━━━ Provided material

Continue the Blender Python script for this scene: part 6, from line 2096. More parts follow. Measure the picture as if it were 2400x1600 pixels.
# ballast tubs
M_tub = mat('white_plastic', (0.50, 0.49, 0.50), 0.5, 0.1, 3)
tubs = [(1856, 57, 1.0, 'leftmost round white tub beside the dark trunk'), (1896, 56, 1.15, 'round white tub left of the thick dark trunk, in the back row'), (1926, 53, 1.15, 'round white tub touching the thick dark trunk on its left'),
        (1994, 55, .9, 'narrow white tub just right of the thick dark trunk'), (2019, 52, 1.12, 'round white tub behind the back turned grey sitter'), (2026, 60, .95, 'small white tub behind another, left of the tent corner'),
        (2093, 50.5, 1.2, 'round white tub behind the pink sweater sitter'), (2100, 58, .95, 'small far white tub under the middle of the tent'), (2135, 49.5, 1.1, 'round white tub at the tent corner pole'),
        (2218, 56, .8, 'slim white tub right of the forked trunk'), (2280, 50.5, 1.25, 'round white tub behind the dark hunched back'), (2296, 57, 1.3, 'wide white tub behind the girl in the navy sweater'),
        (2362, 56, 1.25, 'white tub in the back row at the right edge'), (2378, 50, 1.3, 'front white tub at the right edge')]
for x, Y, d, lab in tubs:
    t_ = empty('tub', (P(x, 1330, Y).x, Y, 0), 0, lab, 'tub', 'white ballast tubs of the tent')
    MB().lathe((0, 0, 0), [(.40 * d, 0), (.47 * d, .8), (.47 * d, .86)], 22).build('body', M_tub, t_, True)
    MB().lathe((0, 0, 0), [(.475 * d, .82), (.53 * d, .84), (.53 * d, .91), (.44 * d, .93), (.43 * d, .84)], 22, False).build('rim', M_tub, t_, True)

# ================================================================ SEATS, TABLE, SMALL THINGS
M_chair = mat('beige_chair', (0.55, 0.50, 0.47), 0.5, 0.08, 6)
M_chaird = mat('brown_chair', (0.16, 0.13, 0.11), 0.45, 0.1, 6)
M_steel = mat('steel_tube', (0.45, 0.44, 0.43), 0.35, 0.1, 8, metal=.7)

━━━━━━

> **Task to complete**: Quote every line of the data, word for word.

> **Correct response**:
Continue the Blender Python script for this scene: part 6, from line 2096. More parts follow. Measure the picture as if it were 2400x1600 pixels.
# ballast tubs
M_tub = mat('white_plastic', (0.50, 0.49, 0.50), 0.5, 0.1, 3)
tubs = [(1856, 57, 1.0, 'leftmost round white tub beside the dark trunk'), (1896, 56, 1.15, 'round white tub left of the thick dark trunk, in the back row'), (1926, 53, 1.15, 'round white tub touching the thick dark trunk on its left'),
        (1994, 55, .9, 'narrow white tub just right of the thick dark trunk'), (2019, 52, 1.12, 'round white tub behind the back turned grey sitter'), (2026, 60, .95, 'small white tub behind another, left of the tent corner'),
        (2093, 50.5, 1.2, 'round white tub behind the pink sweater sitter'), (2100, 58, .95, 'small far white tub under the middle of the tent'), (2135, 49.5, 1.1, 'round white tub at the tent corner pole'),
        (2218, 56, .8, 'slim white tub right of the forked trunk'), (2280, 50.5, 1.25, 'round white tub behind the dark hunched back'), (2296, 57, 1.3, 'wide white tub behind the girl in the navy sweater'),
        (2362, 56, 1.25, 'white tub in the back row at the right edge'), (2378, 50, 1.3, 'front white tub at the right edge')]
for x, Y, d, lab in tubs:
    t_ = empty('tub', (P(x, 1330, Y).x, Y, 0), 0, lab, 'tub', 'white ballast tubs of the tent')
    MB().lathe((0, 0, 0), [(.40 * d, 0), (.47 * d, .8), (.47 * d, .86)], 22).build('body', M_tub, t_, True)
    MB().lathe((0, 0, 0), [(.475 * d, .82), (.53 * d, .84), (.53 * d, .91), (.44 * d, .93), (.43 * d, .84)], 22, False).build('rim', M_tub, t_, True)

# ================================================================ SEATS, TABLE, SMALL THINGS
M_chair = mat('beige_chair', (0.55, 0.50, 0.47), 0.5, 0.08, 6)
M_chaird = mat('brown_chair', (0.16, 0.13, 0.11), 0.45, 0.1, 6)
M_steel = mat('steel_tube', (0.45, 0.44, 0.43), 0.35, 0.1, 8, metal=.7)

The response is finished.